━━━━━ Data shown
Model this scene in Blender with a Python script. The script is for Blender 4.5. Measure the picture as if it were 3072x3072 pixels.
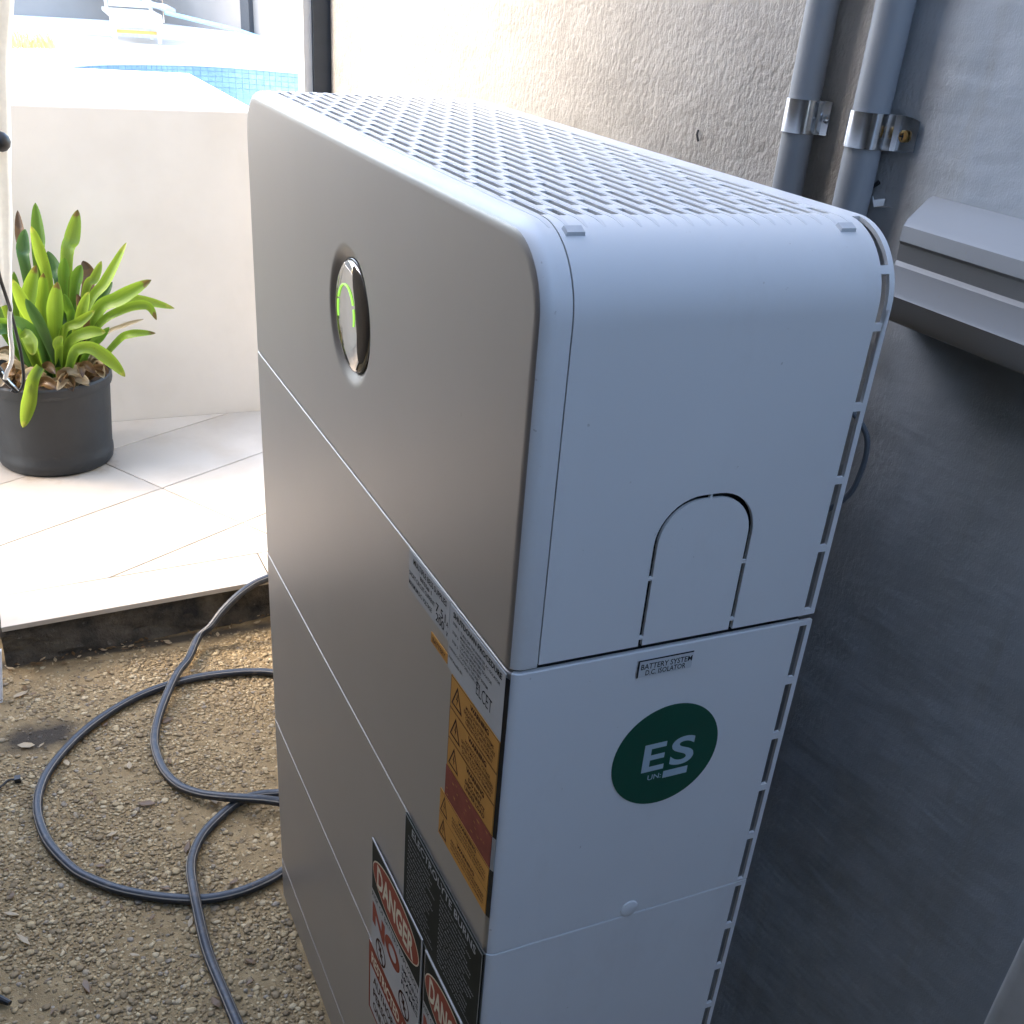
import bpy, bmesh, math, random
import numpy as np
from mathutils import Vector, Matrix
random.seed(7); rng = np.random.default_rng(11)
R_ = math.radians
S = bpy.context.scene
for o in list(bpy.data.objects): bpy.data.objects.remove(o)
C = S.collection

# ---------------------------------------------------------------- camera
cd = bpy.data.cameras.new('camera'); cam = bpy.data.objects.new('camera', cd); C.objects.link(cam)
cd.sensor_fit = 'HORIZONTAL'; cd.sensor_width = 36.0; cd.lens = 37.65; cd.shift_y = 0.1153
cd.clip_start = 0.02; cd.clip_end = 500
cam.location = (-0.27585, -0.53752, 1.29739)
cam.rotation_euler = (R_(58.8948), R_(-4.2154), R_(-24.4554))
S.camera = cam
# ---------------------------------------------------------------- sky, sun, exposure
SUN_EL, SUN_AZ = 40.0, 297.0          # degrees above the horizon / clockwise from +Y
w = bpy.data.worlds.new('World'); S.world = w; w.use_nodes = True
wn = w.node_tree.nodes; wl = w.node_tree.links
sky = wn.new('ShaderNodeTexSky'); sky.sky_type = 'NISHITA'; sky.sun_disc = False
sky.sun_elevation = R_(SUN_EL); sky.sun_rotation = R_(SUN_AZ); sky.dust_density = 2.0; sky.air_density = 1.0; sky.ozone_density = 0.5
bg = wn['Background']; bg.inputs['Strength'].default_value = 0.15
wl.new(sky.outputs[0], bg.inputs['Color'])
sd = bpy.data.lights.new('sun', 'SUN'); sd.energy = 0.55; sd.angle = R_(18); sd.color = (1.0, 0.83, 0.62)
sun = bpy.data.objects.new('sun', sd); C.objects.link(sun)
tosun = Vector((math.sin(R_(SUN_AZ))*math.cos(R_(SUN_EL)), math.cos(R_(SUN_AZ))*math.cos(R_(SUN_EL)), math.sin(R_(SUN_EL))))
sun.rotation_euler = tosun.to_track_quat('Z', 'Y').to_euler(); sun.location = (-3, 6, 8)
vs = S.view_settings; vs.view_transform = 'Standard'; vs.look = 'None'; vs.exposure = 3.25; vs.gamma = 1.0
vs.use_curve_mapping = False
S.render.engine = 'CYCLES'

# ---------------------------------------------------------------- helpers
class MB:
    def __init__(s): s.v = []; s.f = []; s.m = []; s.uv = {}
    def add(s, vs, fs, mi=0):
        b = len(s.v); s.v += [tuple(p) for p in vs]
        for f in fs: s.f.append(tuple(b+i for i in f)); s.m.append(mi)
        return b
    def box(s, x0, x1, y0, y1, z0, z1, mi=0):
        s.add([(x0,y0,z0),(x1,y0,z0),(x1,y1,z0),(x0,y1,z0),(x0,y0,z1),(x1,y0,z1),(x1,y1,z1),(x0,y1,z1)],
              [(0,3,2,1),(4,5,6,7),(0,1,5,4),(1,2,6,5),(2,3,7,6),(3,0,4,7)], mi)
    def loft(s, rings, closed=True, cap0=False, cap1=False, mi=0):
        n = len(rings[0]); b = len(s.v)
        for r in rings: s.v += [tuple(p) for p in r]
        m = n if closed else n-1
        for i in range(len(rings)-1):
            for j in range(m):
                j2 = (j+1) % n
                s.f.append((b+i*n+j, b+i*n+j2, b+(i+1)*n+j2, b+(i+1)*n+j)); s.m.append(mi)
        if cap0: s.f.append(tuple(b+j for j in reversed(range(n)))); s.m.append(mi)
        if cap1: s.f.append(tuple(b+(len(rings)-1)*n+j for j in range(n))); s.m.append(mi)
    def prism(s, poly, fn, a, b, mi=0):
        """poly: 2-D outline, fn(u, v, t) -> 3-D point, extruded t from a to b"""
        s.loft([[fn(u,v,a) for u,v in poly],[fn(u,v,b) for u,v in poly]], True, True, True, mi)
    def tube(s, pts, r, seg=10, cap=True, up=None, mi=0):
        pts = [Vector(p) for p in pts]; rings = []; prev = None
        for i, p in enumerate(pts):
            t = (pts[min(i+1,len(pts)-1)] - pts[max(i-1,0)]).normalized()
            if up is not None: a = (up - t*up.dot(t)).normalized()
            elif prev is None:
                a = Vector((0,0,1)) if abs(t.z) < .9 else Vector((1,0,0)); a = (a - t*a.dot(t)).normalized()
            else: a = (prev - t*prev.dot(t)).normalized()
            prev = a; c = t.cross(a); rr = r(i/(len(pts)-1)) if callable(r) else r
            rings.append([p + (a*math.cos(q)+c*math.sin(q))*rr for q in [2*math.pi*k/seg for k in range(seg)]])
        s.loft(rings, True, cap, cap, mi)
    def lathe(s, prof, ctr=(0,0,0), seg=32, mi=0, cap0=False, cap1=False):
        rings = [[(ctr[0]+r*math.cos(2*math.pi*k/seg), ctr[1]+r*math.sin(2*math.pi*k/seg), ctr[2]+z) for k in range(seg)] for r, z in prof]
        s.loft(rings, True, cap0, cap1, mi)
    def build(s, name, mat, parent=None, ang=35, smooth=True, fix=True, loc=None, weld=None):
        me = bpy.data.meshes.new(name); me.from_pydata(s.v, [], s.f); 
        for m in (mat if isinstance(mat, (list,tuple)) else [mat]): me.materials.append(m)
        me.polygons.foreach_set('material_index', s.m)
        if fix:
            bm = bmesh.new(); bm.from_mesh(me)
            if weld:            # join the flat side to the rounded corner and drop the hidden faces between them
                bmesh.ops.delete(bm, geom=[f for f in bm.faces if all(abs(v.co.z-weld) < 1e-5 for v in f.verts)], context='FACES_ONLY')
                bmesh.ops.remove_doubles(bm, verts=[v for v in bm.verts if abs(v.co.z-weld) < 1e-5], dist=1e-5)
            bmesh.ops.recalc_face_normals(bm, faces=bm.faces); bm.to_mesh(me); bm.free()
        me.polygons.foreach_set('use_smooth', [smooth]*len(me.polygons))
        if smooth: me.set_sharp_from_angle(angle=R_(ang))
        me.update()
        return link(name, me, parent, loc)
def link(name, me, parent=None, loc=None):
    o = bpy.data.objects.new(name, me); C.objects.link(o)
    if parent: o.parent = parent
    if loc: o.location = loc
    return o
def tag(o, label, cat, group=None):
    o['label'] = label; o['category'] = cat
    if group: o['group'] = group
    return o
def thing(name, label, cat, loc=(0,0,0), group=None):
    o = bpy.data.objects.new(name, None); C.objects.link(o); o.empty_display_size = .1
    o.location = loc
    return tag(o, label, cat, group)
def struct(o): o['kind'] = 'structure'; return o
def stuff(o): o['kind'] = 'stuff'; return o
def crom(P, n=8):
    P = [Vector(p) for p in P]; out = []
    for i in range(len(P)-1):
        a,b,c,d = P[max(i-1,0)],P[i],P[i+1],P[min(i+2,len(P)-1)]
        for k in range(n):
            t = k/n
            out.append(.5*((2*b)+(c-a)*t+(2*a-5*b+4*c-d)*t*t+(3*b-a-3*c+d)*t**3))
    out.append(P[-1]); return out

# ---------------------------------------------------------------- materials
class NT:
    def __init__(s, name):
        s.mat = bpy.data.materials.new(name); s.mat.use_nodes = True
        s.t = s.mat.node_tree; s.n = s.t.nodes; s.b = s.n['Principled BSDF']; s.out = s.n['Material Output']
    def new(s, ty, **kw):
        n = s.n.new(ty)
        for k_, v in kw.items():
            if k_.startswith('_'): setattr(n, k_[1:], v)
            else: n.inputs[k_.replace('__',' ')].default_value = v
        return n
    def l(s, a, b): s.t.links.new(a, b)
    def set(s, **kw):
        for k_, v in kw.items(): s.b.inputs[k_.replace('__',' ')].default_value = v
    def coord(s, scale=(1,1,1), kind='Object'):
        tc = s.new('ShaderNodeTexCoord'); mp = s.new('ShaderNodeMapping'); mp.inputs['Scale'].default_value = scale
        s.l(tc.outputs[kind], mp.inputs['Vector']); return mp.outputs[0]
    def noise(s, vec, scale, detail=4, rough=.55):
        n = s.new('ShaderNodeTexNoise', Scale=scale, Detail=detail, Roughness=rough); s.l(vec, n.inputs['Vector']); return n.outputs[0]
    def ramp(s, fac, stops):
        r = s.new('ShaderNodeValToRGB'); cr = r.color_ramp
        while len(cr.elements) < len(stops): cr.elements.new(.5)
        for e, (p, c) in zip(cr.elements, stops): e.position = p; e.color = (c if len(c) == 4 else (*c, 1))
        s.l(fac, r.inputs[0]); return r.outputs[0]
    def mix(s, fac, a, b, mode='MIX'):
        m = s.new('ShaderNodeMix', _data_type='RGBA', _blend_type=mode)
        for val, i in ((fac,0),(a,6),(b,7)):
            if hasattr(val, 'links'): s.l(val, m.inputs[i])
            else: m.inputs[i].default_value = val if i == 0 else ((*val,1) if len(val) == 3 else val)
        return m.outputs[2]
    def bump(s, h, strength=.3, dist=.002, prev=None):
        b = s.new('ShaderNodeBump', Strength=strength, Distance=dist); s.l(h, b.inputs['Height'])
        if prev: s.l(prev, b.inputs['Normal'])
        s.l(b.outputs[0], s.b.inputs['Normal']); return b.outputs[0]
    def col(s, c): s.l(c, s.b.inputs['Base Color'])
def plain(name, c, rough=.5, metal=0, var=.08, scale=30, **kw):
    m = NT(name); v = m.coord()
    n = m.noise(v, scale)
    m.col(m.ramp(n, [(.3, tuple(x*(1-var) for x in c)), (.7, tuple(min(1,x*(1+var)) for x in c))]))
    m.set(Roughness=rough, Metallic=metal, **kw); return m.mat
def paint(name, c, rough, spec=.5, rv=.05, metal=0.0):
    m = NT(name); v = m.coord()
    big = m.noise(v, 6, 3); c0 = m.ramp(big, [(.3, tuple(x*.965 for x in c)), (.7, c)])
    dust = m.noise(m.coord((1,1,.5)), 9, 8, .7); c0 = m.mix(m.ramp(dust, [(.54,(0,0,0)),(.80,(.16,.16,.16))]), c0, (.42,.37,.30))
    spk = m.noise(v, 170, 2); c0 = m.mix(m.ramp(spk, [(.735,(0,0,0)),(.765,(.35,.35,.35))]), c0, (.30,.27,.23)); m.col(c0)
    rr = m.noise(v, 25, 5); r = m.new('ShaderNodeMapRange'); m.l(rr, r.inputs[0])
    r.inputs[3].default_value = rough-rv; r.inputs[4].default_value = rough+rv; m.l(r.outputs[0], m.b.inputs['Roughness'])
    m.set(Specular__IOR__Level=spec, Metallic=metal); m.bump(m.noise(v, 1400, 2), .05, .0004); return m.mat
def sub(m, a, k_):
    n = m.new('ShaderNodeMath', _operation='SUBTRACT'); m.l(a, n.inputs[0]); n.inputs[1].default_value = k_; return n.outputs[0]
M = {}
M['shell'] = paint('shell_paint', (.81,.82,.82), .42)
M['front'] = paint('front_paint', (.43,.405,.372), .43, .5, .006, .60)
M['grille'] = paint('grille_paint', (.74,.75,.755), .45)
M['filler'] = plain('shade_filler_black', (.035,.037,.04), .7)  # black for the added filler that imitates shade inside the slots
M['clip'] = plain('clip_grey', (.6,.62,.64), .45)
M['label_pale'] = plain('label_pale', (.66,.68,.69), .5, var=.03)
M['label_white'] = plain('label_white', (.45,.45,.44), .6, var=.03, Specular__IOR__Level=.15)
M['label_yellow'] = plain('label_yellow', (.56,.27,.06), .6, var=.06, Specular__IOR__Level=.15)
M['label_red'] = plain('label_red', (.24,.06,.038), .6, var=.18, scale=60, Specular__IOR__Level=.15)
M['sign_red'] = plain('sign_red', (.30,.065,.034), .6, var=.05, Specular__IOR__Level=.15)
M['sign_black'] = plain('sign_black', (.014,.016,.012), .6, var=.2, Specular__IOR__Level=.15)
M['sign_white'] = plain('sign_white', (.48,.47,.45), .6, var=.03, Specular__IOR__Level=.15)
M['sign_cream'] = plain('sign_cream', (.70,.62,.46), .6, var=.03, Specular__IOR__Level=.15)
M['ink'] = plain('ink_black', (.02,.021,.022), .6, Specular__IOR__Level=.15)
M['ink_brown'] = plain('ink_brown', (.06,.022,.012), .6, Specular__IOR__Level=.15)
M['ink_grey'] = plain('ink_grey', (.44,.46,.47), .6, Specular__IOR__Level=.15)
M['sticker_green'] = plain('sticker_green', (.003,.078,.046), .4, var=.05)
M['ink_pale'] = plain('ink_pale', (.42,.55,.62), .45, var=.03)
M['gloss'] = plain('display_mirror', (.34,.32,.29), .05, .95, var=.06)
M['gloss_ring'] = plain('ring_black', (.006,.006,.006), .25)
m = NT('lit_green'); m.set(Base__Color=(.25,.6,.08,1), Emission__Color=(.42,.95,.12,1), Emission__Strength=.13); M['lit'] = m.mat
M['orange'] = plain('cable_orange', (.8,.22,.03), .5)
M['cable'] = plain('cable_grey', (.11,.125,.14), .6)
M['steel'] = plain('zinc_steel', (.62,.66,.70), .16, 1.0, var=.12, scale=90)
M['brass'] = plain('brass', (.72,.42,.14), .35, 1.0)
M['duct'] = paint('duct_plastic', (.29,.30,.31), .5)
M['conduit'] = paint('conduit_plastic', (.30,.32,.345), .45)
M['black'] = plain('black_plastic', (.012,.013,.014), .4)
M['board'] = plain('board_white', (.6,.6,.58), .6)
M['cloth'] = plain('cloth_cream', (.82,.78,.68), .9, var=.05, scale=80)
M['cord'] = plain('cord_white', (.7,.68,.62), .9)
M['darkpost'] = plain('post_dark', (.045,.052,.062), .45)
M['trim'] = plain('trim_white', (.78,.77,.74), .6)
M['resin'] = plain('resin_white', (.75,.73,.66), .5, var=.04)
M['resin_lit'] = plain('resin_lit_yellow', (.72,.5,.14), .6)  # yellow paints the warm light on the chair's front stretcher
M['pole'] = plain('pole_blue', (.30,.55,.72), .35)
M['towel'] = plain('towel_grey', (.5,.55,.62), .95)
M['drygrass'] = plain('dry_grass', (.62,.45,.2), .8, var=.3, scale=12)
M['deck'] = plain('deck_white', (.74,.70,.64), .7, var=.06, scale=5)
M['mosaic'] = plain('mosaic_blue', (.26,.39,.52), .25, var=.12, scale=23)
M['mosaic2'] = plain('mosaic_light_blue', (.28,.42,.55), .25, var=.1, scale=23)
M['poolfloor'] = plain('pool_blue', (.1,.42,.68), .6, var=.05)
M['roof'] = plain('roof_grey', (.2,.2,.2), .7)
m = NT('pool_water'); m.set(Base__Color=(.55,.85,.95,1), Roughness=.03, IOR=1.33, Transmission__Weight=1.0)
m.bump(m.noise(m.coord((1,1,1)), 6, 3), .25, .02); M['water'] = m.mat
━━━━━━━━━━
(Exercise instructions) Give again, exactly, the lines from the start of the data through the one holding "C = S.collection"; omit the pictures.

(Response to the exercise)
Model this scene in Blender with a Python script. The script is for Blender 4.5. Measure the picture as if it were 3072x3072 pixels.
import bpy, bmesh, math, random
import numpy as np
from mathutils import Vector, Matrix
random.seed(7); rng = np.random.default_rng(11)
R_ = math.radians
S = bpy.context.scene
for o in list(bpy.data.objects): bpy.data.objects.remove(o)
C = S.collection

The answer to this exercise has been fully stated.